I recently discovered a lovely Tumblr called “the great untold,” which is a collection of opening lines from the greatest tales never told. It reminded me of a story a beloved great aunt told me as she drifted in and out of senility. The story was long and convoluted; a mashup of several memories rather than a single tale and as it meandered along my attention was beginning to drift when a single sentence pierced my soul.
“Of course,” she said, “that was when the lieutenant’s monkey got out.”
It remains the greatest punchline I’ve ever heard.
So much is contained in that sentence: a magical sense of other-ness, exotic climes, a bygone age, a yearning for lost Empire, my aunt’s delightful deadpan pragmatism, her sense of decorum and her secret, irrepressible love of mischief. And everything’s better with monkeys.

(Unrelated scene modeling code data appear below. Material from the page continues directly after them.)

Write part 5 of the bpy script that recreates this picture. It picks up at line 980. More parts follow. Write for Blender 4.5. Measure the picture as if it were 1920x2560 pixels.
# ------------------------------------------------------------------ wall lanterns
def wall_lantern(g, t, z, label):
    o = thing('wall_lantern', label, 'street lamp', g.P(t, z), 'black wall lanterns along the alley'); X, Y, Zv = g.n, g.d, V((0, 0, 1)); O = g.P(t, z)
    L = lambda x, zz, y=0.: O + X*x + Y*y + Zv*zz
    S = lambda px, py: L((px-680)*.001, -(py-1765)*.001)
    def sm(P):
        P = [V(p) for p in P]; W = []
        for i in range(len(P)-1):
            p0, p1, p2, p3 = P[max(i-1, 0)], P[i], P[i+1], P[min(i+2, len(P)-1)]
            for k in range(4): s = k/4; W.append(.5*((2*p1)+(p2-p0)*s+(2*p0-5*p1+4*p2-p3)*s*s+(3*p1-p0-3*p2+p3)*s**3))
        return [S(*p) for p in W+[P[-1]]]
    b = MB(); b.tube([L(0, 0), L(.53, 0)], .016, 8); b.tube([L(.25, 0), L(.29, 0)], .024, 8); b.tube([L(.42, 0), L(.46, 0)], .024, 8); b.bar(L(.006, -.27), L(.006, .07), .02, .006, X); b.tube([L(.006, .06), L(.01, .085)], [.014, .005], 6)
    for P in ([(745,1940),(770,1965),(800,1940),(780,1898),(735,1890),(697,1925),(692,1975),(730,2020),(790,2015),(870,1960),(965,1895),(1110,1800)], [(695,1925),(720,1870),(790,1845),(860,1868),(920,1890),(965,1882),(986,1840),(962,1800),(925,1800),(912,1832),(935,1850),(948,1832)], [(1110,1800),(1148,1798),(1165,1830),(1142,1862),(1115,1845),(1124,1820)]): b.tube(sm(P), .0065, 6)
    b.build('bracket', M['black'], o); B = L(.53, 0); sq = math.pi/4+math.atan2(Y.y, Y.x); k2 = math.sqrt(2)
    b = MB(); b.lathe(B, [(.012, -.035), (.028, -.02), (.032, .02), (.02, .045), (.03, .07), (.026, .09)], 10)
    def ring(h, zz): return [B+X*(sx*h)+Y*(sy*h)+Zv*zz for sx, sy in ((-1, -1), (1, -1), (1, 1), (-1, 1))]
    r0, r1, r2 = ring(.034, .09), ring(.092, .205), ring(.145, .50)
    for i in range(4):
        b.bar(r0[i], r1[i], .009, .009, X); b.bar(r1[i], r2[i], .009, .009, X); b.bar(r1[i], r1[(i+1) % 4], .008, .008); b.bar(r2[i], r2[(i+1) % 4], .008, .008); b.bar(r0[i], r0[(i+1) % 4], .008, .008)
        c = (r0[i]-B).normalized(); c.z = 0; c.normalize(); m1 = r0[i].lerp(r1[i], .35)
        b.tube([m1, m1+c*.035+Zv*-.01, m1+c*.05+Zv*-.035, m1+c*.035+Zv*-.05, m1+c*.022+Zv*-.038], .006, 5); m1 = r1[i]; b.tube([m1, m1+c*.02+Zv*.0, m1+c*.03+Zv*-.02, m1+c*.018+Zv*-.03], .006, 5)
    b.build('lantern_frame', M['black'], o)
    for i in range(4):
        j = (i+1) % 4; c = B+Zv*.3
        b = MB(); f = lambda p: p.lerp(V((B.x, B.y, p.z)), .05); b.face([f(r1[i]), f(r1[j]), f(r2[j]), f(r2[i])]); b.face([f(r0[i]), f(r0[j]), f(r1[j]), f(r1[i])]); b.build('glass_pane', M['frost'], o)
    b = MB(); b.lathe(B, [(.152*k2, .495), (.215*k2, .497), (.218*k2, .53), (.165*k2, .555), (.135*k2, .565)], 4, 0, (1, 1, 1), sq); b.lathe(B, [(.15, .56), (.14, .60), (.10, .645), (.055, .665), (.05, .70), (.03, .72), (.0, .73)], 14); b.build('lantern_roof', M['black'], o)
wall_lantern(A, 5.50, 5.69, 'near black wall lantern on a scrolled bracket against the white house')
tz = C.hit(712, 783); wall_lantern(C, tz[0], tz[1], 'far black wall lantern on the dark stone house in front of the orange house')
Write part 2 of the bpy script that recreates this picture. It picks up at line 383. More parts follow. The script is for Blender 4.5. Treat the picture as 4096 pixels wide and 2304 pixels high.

Neil Gaiman says that there are only four words every storyteller wants to hear: “…and then what happened?”
We’re losing the ability to tell stories. I don’t know if it’s a consequence of the over-communicated self, continually babbling into phones and on Facebook about minutiae, or maybe it’s that less people read novels, but it seems to me many of us lack the ability to create narratives about our own lives. Being the articulate author of your own story is important, not only because it reminds you that everything is a choice, that your story is the consequence of choices you make, but also because it’s so damn tedious not to be. Those interminable tales with no clear purpose and no end in sight, no sense of having edited the irrelevant or selected only the choicest anecdotes for the listener’s pleasure. Assigning equal weight and significance to everything is the hallmark of a desperate bore.
I think it’s fundamentally disrespectful; I have enough pointless shit and tedious detail in my own head without having to take on someone else’s as well. Telling a good story is a way of demonstrating your desire to please and entertain your interlocutor. A story is a gift.
Bring back the lost art of the raconteur.
The reminiscences of elderly people often return to a particular place and time. Caring for people with Alzheimer’s or senility, I noticed that the events of many years ago seemed more real and relevant than the present to them, and those were the stories they wanted to tell over and over again. When the mind starts to disintegrate, it’s as though we seek refuge in the time we lived most intensely in the past. Those happy times comfort us, shore us up against the dying of the light.
I wonder what that time will be for me, and whether I’ve already lived through it.